Problem requirements:
Repeat all of the material below exactly as written, images excluded.

Supplied information:
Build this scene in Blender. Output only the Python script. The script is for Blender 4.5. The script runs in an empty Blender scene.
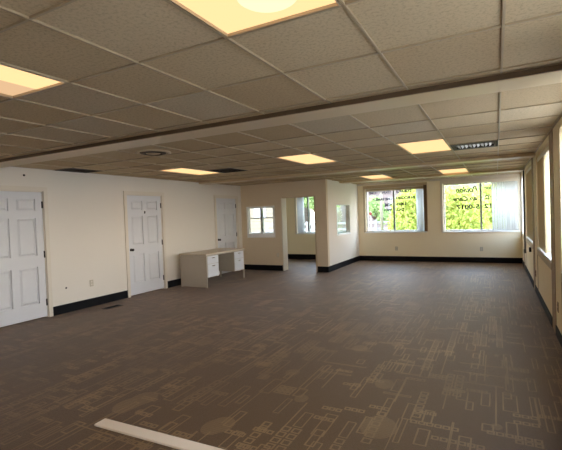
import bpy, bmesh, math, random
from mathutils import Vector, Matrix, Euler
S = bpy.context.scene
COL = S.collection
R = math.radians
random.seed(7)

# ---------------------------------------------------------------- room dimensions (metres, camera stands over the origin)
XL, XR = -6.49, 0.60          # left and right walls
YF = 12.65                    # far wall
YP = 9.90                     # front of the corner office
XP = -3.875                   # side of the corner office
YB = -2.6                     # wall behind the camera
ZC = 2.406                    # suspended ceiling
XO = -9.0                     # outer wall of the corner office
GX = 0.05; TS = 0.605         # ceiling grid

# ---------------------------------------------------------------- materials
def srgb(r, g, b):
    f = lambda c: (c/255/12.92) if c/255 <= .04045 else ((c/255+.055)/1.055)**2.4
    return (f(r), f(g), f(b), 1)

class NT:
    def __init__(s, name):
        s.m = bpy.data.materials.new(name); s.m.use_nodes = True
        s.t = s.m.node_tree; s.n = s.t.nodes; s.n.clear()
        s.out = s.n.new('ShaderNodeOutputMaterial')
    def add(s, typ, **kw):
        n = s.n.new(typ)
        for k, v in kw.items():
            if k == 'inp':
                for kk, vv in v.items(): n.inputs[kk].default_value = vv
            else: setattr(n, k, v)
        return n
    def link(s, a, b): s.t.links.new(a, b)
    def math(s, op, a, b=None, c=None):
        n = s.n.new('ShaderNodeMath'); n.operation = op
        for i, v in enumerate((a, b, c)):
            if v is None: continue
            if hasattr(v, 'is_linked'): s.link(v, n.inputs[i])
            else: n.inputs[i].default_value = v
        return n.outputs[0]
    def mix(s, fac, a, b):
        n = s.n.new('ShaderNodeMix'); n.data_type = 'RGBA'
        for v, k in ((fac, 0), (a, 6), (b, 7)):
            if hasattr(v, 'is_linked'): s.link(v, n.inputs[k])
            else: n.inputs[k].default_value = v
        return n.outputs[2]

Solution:
Build this scene in Blender. Output only the Python script. The script is for Blender 4.5. The script runs in an empty Blender scene.
import bpy, bmesh, math, random
from mathutils import Vector, Matrix, Euler
S = bpy.context.scene
COL = S.collection
R = math.radians
random.seed(7)

# ---------------------------------------------------------------- room dimensions (metres, camera stands over the origin)
XL, XR = -6.49, 0.60          # left and right walls
YF = 12.65                    # far wall
YP = 9.90                     # front of the corner office
XP = -3.875                   # side of the corner office
YB = -2.6                     # wall behind the camera
ZC = 2.406                    # suspended ceiling
XO = -9.0                     # outer wall of the corner office
GX = 0.05; TS = 0.605         # ceiling grid

# ---------------------------------------------------------------- materials
def srgb(r, g, b):
    f = lambda c: (c/255/12.92) if c/255 <= .04045 else ((c/255+.055)/1.055)**2.4
    return (f(r), f(g), f(b), 1)

class NT:
    def __init__(s, name):
        s.m = bpy.data.materials.new(name); s.m.use_nodes = True
        s.t = s.m.node_tree; s.n = s.t.nodes; s.n.clear()
        s.out = s.n.new('ShaderNodeOutputMaterial')
    def add(s, typ, **kw):
        n = s.n.new(typ)
        for k, v in kw.items():
            if k == 'inp':
                for kk, vv in v.items(): n.inputs[kk].default_value = vv
            else: setattr(n, k, v)
        return n
    def link(s, a, b): s.t.links.new(a, b)
    def math(s, op, a, b=None, c=None):
        n = s.n.new('ShaderNodeMath'); n.operation = op
        for i, v in enumerate((a, b, c)):
            if v is None: continue
            if hasattr(v, 'is_linked'): s.link(v, n.inputs[i])
            else: n.inputs[i].default_value = v
        return n.outputs[0]
    def mix(s, fac, a, b):
        n = s.n.new('ShaderNodeMix'); n.data_type = 'RGBA'
        for v, k in ((fac, 0), (a, 6), (b, 7)):
            if hasattr(v, 'is_linked'): s.link(v, n.inputs[k])
            else: n.inputs[k].default_value = v
        return n.outputs[2]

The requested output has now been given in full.